Atrocity Meets the Commerce Clause

There may be no better example of an evil, real-world villain needing to get justice (good and hard) than the Pittsburgh synagogue shooter. 

Since he survived the shoot-out, he must now be put on trial.

But by whom?

In Allegheny County Court, Pittsburgh police filed a 34-count criminal complaint against the mass murderer. Meanwhile, the federal government has filed its own charges.

“The federal criminal complaint . . . charges him with 29 felonies, including 11 violations of 18 USC 247, which authorizes the death penalty for fatally obstructing any person’s ‘free exercise of religious beliefs,’” summarizes Jacob Sullum at Reason. “Such a crime can be prosecuted in federal court as long as it ‘is in or affects interstate or foreign commerce.’”

Yes, that’s the Constitution’s Commerce Clause being cited. You see, the guns used were — get this — not made in Pennsylvania.

Call it the insanity clause.

“There is no general, overarching federal police power,” Andrew C. McCarthy explains in National Review. “Under the Constitution, the states were supposed to handle virtually all law enforcement, and certainly all enforcement involving offenses committed wholly within their territories — common crimes of violence.”

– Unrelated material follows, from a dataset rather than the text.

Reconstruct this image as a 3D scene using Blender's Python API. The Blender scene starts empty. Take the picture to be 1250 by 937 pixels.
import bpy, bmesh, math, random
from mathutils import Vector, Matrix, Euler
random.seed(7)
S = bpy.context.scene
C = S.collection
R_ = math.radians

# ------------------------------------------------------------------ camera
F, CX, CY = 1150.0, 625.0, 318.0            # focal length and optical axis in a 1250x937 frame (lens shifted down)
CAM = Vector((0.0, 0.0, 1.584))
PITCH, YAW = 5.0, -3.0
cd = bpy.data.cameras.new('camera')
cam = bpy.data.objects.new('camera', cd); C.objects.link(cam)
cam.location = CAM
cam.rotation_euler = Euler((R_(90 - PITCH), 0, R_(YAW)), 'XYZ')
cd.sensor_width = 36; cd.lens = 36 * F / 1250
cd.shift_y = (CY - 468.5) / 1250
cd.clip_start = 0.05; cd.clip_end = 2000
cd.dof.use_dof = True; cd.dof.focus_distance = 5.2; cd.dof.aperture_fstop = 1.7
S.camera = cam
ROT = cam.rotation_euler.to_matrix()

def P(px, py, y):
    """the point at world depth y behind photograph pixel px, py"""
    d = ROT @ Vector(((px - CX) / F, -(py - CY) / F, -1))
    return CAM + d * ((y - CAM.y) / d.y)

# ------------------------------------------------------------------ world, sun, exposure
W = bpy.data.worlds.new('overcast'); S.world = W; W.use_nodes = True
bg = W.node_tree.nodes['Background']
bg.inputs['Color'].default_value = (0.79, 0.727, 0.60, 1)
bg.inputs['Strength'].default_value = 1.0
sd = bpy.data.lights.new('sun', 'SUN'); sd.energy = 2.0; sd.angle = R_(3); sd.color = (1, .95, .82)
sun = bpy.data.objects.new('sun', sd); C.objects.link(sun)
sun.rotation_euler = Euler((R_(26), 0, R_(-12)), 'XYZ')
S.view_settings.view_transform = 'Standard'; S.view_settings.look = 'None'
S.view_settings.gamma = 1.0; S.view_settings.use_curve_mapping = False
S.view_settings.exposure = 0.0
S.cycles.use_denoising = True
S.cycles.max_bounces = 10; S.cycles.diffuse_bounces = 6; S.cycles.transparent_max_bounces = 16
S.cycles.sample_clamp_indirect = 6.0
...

Why flout this principle? Historian Brion McClanahan says the Republicans, in this case, just cannot help themselves — posing as the “law and order” party, they feel the need to be seen to “do something.” So Attorney General Jeff Sessions tortures the Constitution to intervene where the federal government does not belong.

Not only is the State of Pennsylvania constitutionally authorized to handle the Pittsburgh synagogue massacre, it is more than competent to do so.

The federal government should, for once, stick to its own constitutional business.

This is Common Sense. I’m Paul Jacob.